* _Exercise goal_:
Return the whole listing exactly as it stands.

* _Data provided_:

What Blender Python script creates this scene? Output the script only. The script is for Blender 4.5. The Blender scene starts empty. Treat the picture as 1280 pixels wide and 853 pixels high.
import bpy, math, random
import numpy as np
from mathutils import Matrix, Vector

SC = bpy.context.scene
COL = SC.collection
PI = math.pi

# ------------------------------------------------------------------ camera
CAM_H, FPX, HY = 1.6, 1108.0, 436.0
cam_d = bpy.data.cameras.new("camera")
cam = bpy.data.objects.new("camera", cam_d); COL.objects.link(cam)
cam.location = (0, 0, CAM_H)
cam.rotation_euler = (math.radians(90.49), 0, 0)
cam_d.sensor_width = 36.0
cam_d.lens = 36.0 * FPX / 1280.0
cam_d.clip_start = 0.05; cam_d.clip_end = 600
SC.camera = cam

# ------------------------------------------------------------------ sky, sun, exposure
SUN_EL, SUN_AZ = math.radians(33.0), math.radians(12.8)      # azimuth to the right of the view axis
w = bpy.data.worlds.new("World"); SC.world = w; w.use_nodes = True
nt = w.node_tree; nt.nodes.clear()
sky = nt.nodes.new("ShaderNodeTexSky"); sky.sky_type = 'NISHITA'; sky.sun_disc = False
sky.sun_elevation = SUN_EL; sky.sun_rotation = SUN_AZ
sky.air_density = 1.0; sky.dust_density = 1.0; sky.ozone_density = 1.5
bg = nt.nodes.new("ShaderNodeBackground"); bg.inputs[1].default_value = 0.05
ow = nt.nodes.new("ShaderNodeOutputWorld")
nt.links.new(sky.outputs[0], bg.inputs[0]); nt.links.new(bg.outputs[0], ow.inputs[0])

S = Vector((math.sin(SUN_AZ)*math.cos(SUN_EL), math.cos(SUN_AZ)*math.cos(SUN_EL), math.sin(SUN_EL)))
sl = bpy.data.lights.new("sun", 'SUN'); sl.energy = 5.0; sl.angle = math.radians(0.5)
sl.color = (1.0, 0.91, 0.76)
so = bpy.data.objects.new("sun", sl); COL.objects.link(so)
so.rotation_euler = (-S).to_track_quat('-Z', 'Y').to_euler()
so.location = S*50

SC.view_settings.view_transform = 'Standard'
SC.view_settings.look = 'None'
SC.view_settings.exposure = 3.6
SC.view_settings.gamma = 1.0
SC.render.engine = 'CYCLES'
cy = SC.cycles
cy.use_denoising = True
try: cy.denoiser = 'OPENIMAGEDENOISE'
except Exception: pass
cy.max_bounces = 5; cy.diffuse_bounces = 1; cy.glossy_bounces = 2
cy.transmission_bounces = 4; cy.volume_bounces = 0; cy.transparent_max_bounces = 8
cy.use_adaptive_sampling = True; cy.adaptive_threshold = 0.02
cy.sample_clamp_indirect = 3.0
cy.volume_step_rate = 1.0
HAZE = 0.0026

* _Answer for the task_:
What Blender Python script creates this scene? Output the script only. The script is for Blender 4.5. The Blender scene starts empty. Treat the picture as 1280 pixels wide and 853 pixels high.
import bpy, math, random
import numpy as np
from mathutils import Matrix, Vector

SC = bpy.context.scene
COL = SC.collection
PI = math.pi

# ------------------------------------------------------------------ camera
CAM_H, FPX, HY = 1.6, 1108.0, 436.0
cam_d = bpy.data.cameras.new("camera")
cam = bpy.data.objects.new("camera", cam_d); COL.objects.link(cam)
cam.location = (0, 0, CAM_H)
cam.rotation_euler = (math.radians(90.49), 0, 0)
cam_d.sensor_width = 36.0
cam_d.lens = 36.0 * FPX / 1280.0
cam_d.clip_start = 0.05; cam_d.clip_end = 600
SC.camera = cam

# ------------------------------------------------------------------ sky, sun, exposure
SUN_EL, SUN_AZ = math.radians(33.0), math.radians(12.8)      # azimuth to the right of the view axis
w = bpy.data.worlds.new("World"); SC.world = w; w.use_nodes = True
nt = w.node_tree; nt.nodes.clear()
sky = nt.nodes.new("ShaderNodeTexSky"); sky.sky_type = 'NISHITA'; sky.sun_disc = False
sky.sun_elevation = SUN_EL; sky.sun_rotation = SUN_AZ
sky.air_density = 1.0; sky.dust_density = 1.0; sky.ozone_density = 1.5
bg = nt.nodes.new("ShaderNodeBackground"); bg.inputs[1].default_value = 0.05
ow = nt.nodes.new("ShaderNodeOutputWorld")
nt.links.new(sky.outputs[0], bg.inputs[0]); nt.links.new(bg.outputs[0], ow.inputs[0])

S = Vector((math.sin(SUN_AZ)*math.cos(SUN_EL), math.cos(SUN_AZ)*math.cos(SUN_EL), math.sin(SUN_EL)))
sl = bpy.data.lights.new("sun", 'SUN'); sl.energy = 5.0; sl.angle = math.radians(0.5)
sl.color = (1.0, 0.91, 0.76)
so = bpy.data.objects.new("sun", sl); COL.objects.link(so)
so.rotation_euler = (-S).to_track_quat('-Z', 'Y').to_euler()
so.location = S*50

SC.view_settings.view_transform = 'Standard'
SC.view_settings.look = 'None'
SC.view_settings.exposure = 3.6
SC.view_settings.gamma = 1.0
SC.render.engine = 'CYCLES'
cy = SC.cycles
cy.use_denoising = True
try: cy.denoiser = 'OPENIMAGEDENOISE'
except Exception: pass
cy.max_bounces = 5; cy.diffuse_bounces = 1; cy.glossy_bounces = 2
cy.transmission_bounces = 4; cy.volume_bounces = 0; cy.transparent_max_bounces = 8
cy.use_adaptive_sampling = True; cy.adaptive_threshold = 0.02
cy.sample_clamp_indirect = 3.0
cy.volume_step_rate = 1.0
HAZE = 0.0026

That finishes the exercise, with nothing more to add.